Study Finds Most Execs Polled See Manufacturing Operations Returning to US

Dec. 31, 2011
Rising labor costs and quality concerns have many US companies reevaluating their overseas strategies. In fact, new research conducted by Cook Associates Executive Search found that a full 85 percent of manufacturing executives see the possibility of ...

Rising labor costs and quality concerns have many US companies reevaluating their overseas strategies.

In fact, new research conducted by Cook Associates Executive Search found that a full 85 percent of manufacturing executives see the possibility of certain manufacturing operations returning to the US.

What are the reasons for this potential shift? Survey participants cited:


overseas costs (37 percent)


logistics (19 percent)


other, including economic/political issues, quality and safety concerns, patriotism and overseas skills shortages for highly technical manufacturing processes (36 percent)

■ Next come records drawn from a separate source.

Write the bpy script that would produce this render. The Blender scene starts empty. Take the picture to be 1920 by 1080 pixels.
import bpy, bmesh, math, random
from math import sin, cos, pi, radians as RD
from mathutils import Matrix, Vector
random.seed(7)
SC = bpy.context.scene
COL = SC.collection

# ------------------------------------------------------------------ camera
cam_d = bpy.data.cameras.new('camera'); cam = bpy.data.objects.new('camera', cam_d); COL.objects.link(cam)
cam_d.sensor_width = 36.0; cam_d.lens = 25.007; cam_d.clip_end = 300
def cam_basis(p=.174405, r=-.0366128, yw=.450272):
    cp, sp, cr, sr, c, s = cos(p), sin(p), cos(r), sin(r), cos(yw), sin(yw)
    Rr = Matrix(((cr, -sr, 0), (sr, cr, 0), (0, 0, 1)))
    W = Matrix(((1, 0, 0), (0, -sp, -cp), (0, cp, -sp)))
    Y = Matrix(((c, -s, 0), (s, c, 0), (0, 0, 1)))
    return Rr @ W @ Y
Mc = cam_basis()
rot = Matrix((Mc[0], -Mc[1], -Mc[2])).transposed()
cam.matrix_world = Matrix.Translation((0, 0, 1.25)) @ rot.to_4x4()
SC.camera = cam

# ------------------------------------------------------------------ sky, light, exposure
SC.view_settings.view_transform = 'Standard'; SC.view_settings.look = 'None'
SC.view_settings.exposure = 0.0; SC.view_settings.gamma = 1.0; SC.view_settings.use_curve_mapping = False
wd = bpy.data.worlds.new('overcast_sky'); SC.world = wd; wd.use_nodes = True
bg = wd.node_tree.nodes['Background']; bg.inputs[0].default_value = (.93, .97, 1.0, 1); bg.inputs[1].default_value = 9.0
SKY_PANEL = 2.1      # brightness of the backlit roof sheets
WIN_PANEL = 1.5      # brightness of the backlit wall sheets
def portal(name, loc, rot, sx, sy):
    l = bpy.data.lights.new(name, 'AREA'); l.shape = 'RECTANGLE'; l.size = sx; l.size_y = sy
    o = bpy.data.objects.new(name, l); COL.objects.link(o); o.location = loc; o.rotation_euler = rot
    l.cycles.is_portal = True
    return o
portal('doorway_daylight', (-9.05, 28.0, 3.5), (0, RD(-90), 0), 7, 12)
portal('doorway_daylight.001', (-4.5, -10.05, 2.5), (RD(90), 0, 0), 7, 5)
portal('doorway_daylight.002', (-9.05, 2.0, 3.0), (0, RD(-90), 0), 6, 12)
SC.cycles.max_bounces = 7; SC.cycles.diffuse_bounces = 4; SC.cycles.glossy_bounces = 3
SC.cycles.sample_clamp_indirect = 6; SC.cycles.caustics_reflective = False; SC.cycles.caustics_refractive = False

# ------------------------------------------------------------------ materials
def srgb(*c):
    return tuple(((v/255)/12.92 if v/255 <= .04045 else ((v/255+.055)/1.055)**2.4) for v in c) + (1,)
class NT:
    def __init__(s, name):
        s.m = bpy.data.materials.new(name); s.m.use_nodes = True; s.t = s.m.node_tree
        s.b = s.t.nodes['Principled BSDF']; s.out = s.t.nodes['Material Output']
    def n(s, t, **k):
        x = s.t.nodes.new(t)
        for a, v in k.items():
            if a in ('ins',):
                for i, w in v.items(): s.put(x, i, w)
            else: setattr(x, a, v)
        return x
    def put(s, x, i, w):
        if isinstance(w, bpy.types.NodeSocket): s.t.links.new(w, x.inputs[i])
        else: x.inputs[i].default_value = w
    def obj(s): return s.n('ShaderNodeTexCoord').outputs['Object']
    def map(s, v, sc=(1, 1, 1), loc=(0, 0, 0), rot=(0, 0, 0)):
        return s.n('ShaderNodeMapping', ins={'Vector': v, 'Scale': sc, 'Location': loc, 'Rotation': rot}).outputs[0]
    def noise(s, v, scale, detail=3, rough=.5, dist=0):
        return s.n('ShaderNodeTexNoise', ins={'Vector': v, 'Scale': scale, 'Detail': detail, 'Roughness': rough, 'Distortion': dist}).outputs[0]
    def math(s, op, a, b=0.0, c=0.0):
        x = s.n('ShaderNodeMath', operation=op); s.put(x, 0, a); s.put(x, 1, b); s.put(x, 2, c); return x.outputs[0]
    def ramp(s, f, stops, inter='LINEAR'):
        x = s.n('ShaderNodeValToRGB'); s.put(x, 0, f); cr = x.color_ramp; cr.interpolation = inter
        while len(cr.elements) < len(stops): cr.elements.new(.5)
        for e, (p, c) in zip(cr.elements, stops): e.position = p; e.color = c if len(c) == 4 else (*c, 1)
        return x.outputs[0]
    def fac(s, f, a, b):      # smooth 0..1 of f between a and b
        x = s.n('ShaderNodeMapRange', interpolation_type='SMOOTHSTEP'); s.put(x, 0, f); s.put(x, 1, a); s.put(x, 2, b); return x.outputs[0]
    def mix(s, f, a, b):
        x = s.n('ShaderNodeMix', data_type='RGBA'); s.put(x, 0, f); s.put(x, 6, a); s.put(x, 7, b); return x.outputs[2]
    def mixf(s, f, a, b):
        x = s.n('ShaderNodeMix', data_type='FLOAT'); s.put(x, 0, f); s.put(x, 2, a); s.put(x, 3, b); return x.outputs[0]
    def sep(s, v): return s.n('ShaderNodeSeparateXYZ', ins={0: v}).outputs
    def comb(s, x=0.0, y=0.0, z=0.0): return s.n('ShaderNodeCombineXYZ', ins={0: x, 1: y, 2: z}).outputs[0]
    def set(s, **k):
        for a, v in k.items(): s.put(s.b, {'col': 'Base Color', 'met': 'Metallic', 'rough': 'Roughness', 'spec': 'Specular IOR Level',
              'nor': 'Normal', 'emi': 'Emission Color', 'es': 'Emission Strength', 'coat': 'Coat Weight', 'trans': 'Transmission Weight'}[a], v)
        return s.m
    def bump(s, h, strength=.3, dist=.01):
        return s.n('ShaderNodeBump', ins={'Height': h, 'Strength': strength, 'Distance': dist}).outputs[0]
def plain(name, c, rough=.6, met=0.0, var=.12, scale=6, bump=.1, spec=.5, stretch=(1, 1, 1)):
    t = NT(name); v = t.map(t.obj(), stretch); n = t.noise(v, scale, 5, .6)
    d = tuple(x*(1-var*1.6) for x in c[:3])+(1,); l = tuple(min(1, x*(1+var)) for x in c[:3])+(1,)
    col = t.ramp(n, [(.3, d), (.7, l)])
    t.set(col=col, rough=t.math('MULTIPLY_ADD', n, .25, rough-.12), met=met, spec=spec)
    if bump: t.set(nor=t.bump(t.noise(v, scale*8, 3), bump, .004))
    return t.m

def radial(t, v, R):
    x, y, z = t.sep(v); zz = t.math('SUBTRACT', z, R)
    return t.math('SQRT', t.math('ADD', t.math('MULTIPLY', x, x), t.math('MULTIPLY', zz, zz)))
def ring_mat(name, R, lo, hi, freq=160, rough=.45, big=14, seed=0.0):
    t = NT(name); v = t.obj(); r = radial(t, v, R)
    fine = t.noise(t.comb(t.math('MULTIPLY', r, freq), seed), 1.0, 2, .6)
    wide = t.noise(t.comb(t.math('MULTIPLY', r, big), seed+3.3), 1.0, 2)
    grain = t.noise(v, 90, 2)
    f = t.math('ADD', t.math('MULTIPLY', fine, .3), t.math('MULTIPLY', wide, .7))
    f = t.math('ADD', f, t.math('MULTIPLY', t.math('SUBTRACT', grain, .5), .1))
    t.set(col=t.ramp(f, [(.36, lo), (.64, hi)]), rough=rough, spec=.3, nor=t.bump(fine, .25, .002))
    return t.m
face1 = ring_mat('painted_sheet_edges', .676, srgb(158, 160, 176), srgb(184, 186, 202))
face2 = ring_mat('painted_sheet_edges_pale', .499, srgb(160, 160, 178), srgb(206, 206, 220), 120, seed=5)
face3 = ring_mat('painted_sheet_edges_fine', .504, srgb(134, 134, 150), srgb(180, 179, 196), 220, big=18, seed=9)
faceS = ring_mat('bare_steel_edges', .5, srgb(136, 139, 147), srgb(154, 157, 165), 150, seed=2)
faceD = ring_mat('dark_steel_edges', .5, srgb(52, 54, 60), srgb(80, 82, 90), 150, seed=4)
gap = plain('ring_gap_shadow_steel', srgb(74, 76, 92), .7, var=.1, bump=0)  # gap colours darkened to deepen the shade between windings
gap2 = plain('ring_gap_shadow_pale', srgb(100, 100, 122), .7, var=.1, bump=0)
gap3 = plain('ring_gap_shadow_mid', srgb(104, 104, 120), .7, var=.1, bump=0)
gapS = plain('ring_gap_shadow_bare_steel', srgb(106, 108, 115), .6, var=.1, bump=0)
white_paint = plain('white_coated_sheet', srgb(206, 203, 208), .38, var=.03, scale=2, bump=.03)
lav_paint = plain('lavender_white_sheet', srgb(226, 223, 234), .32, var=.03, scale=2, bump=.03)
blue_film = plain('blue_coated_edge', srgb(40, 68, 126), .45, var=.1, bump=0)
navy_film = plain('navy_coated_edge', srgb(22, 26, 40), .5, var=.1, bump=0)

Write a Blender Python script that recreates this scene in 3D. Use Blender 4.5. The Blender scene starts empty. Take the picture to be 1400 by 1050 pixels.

The study, which polled nearly 3,000 manufacturing executives primarily in small- to mid-sized US companies from October 13 through November 18, 2011, identified low-volume, high-precision, high-mix operations, automated manufacturing and engineered products requiring technology improvements or innovation as the primary forms of manufacturing returning to the US.

"The executives we polled told us that wage inflation in traditional overseas venues, especially China, is changing the value proposition for American manufacturers," said Kevin Logterman, Managing Director, Industrial and Family Business for Cook. "Once, costs were the primary driver for moving manufacturing offshore, but now companies are doing the math and thinking more about staying at home. Also, executives told us that because logistics are complex to begin with, the financial argument has to be compelling and the dynamics are changing."

These results echo those from an earlier study by The Boston Consulting Group (BCG). That research also concluded that US manufacturing could be poised for a renaissance, thanks in large part to the rapidly narrowing gap between US and Chinese wages. As I said back then, I'm not discounting China as a manufacturing force. But, there does appear to be mounting support for the "Made in America" label and that should make for interesting evolution in the manufacturing sector during 2012.